シャープ、新体制スタート。再建に向けて白物家電と海外事業を再強化


22日、シャープの新社長に就任した鴻海精密工業の戴正呉副総裁が社員向けの経営方針を発表した。翌23日、各紙はこれを一斉に報じた。曰く「黒字へ向けて信賞必罰を強調」、「抜本改革、人員削減も視野」など、見出しは厳しいトーンで溢れた。新興外資の軍門に下った名門企業、外資流の苛烈なリストラ、略奪される技術、、、同社に関するメディアの姿勢は、悲劇と凋落と自虐の“物語”にあまりにも偏る。

もちろん、彼は信賞必罰を語った。

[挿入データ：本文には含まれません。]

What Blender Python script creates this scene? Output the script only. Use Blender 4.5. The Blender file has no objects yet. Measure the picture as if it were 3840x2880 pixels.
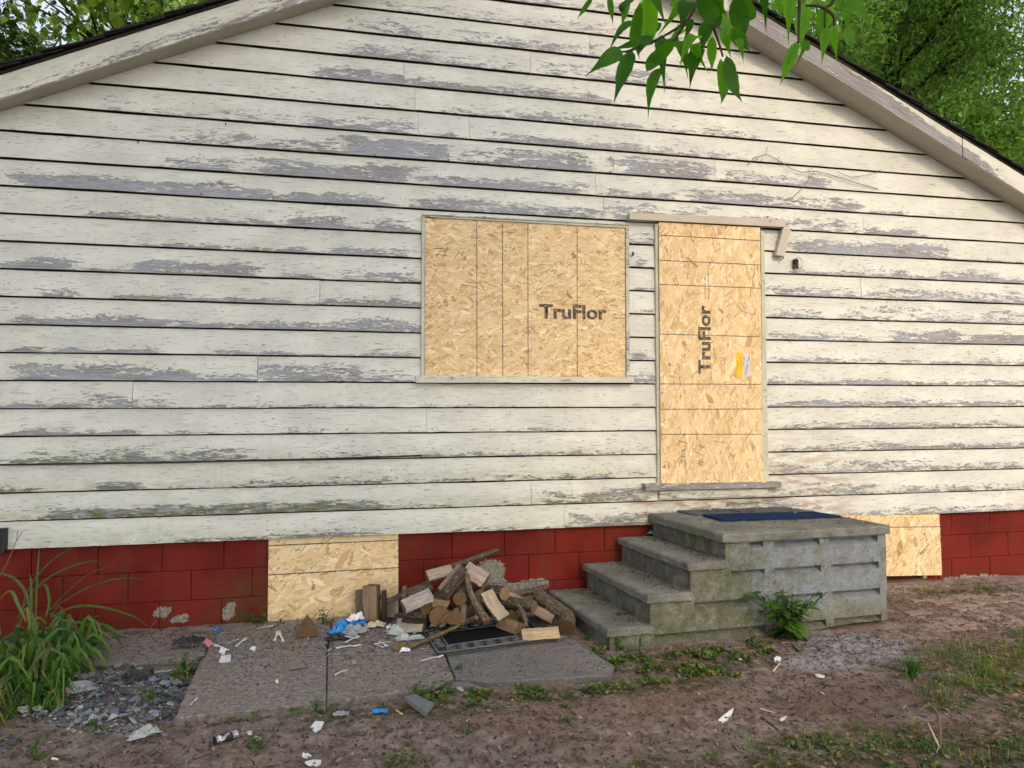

しかし、「シャープは独立企業である」、「次期社長を生え抜きから育成する」、「チャレンジする企業文化を創造する」とのメッセージも発している。強調したかったのはむしろこちらでなかったか。
また、同社はアジアにおけるメガソーラー事業の強化、中国における白物家電事業の再構築、2014年にスロバキアの企業に売却した欧米テレビ事業の買い戻しなど、具体的な事業戦略も表明した。

新社長の声明を「経済記事」として扱うのであれば、発表された事業方針に関する評価や見解をこそ記者は書くべきであり、また、“ホンハイの副総裁”ではなく“シャープのトップ”としての彼の可能性と資質をこそ問うべきである。情緒的で押し付けがましい経済記事など不要である。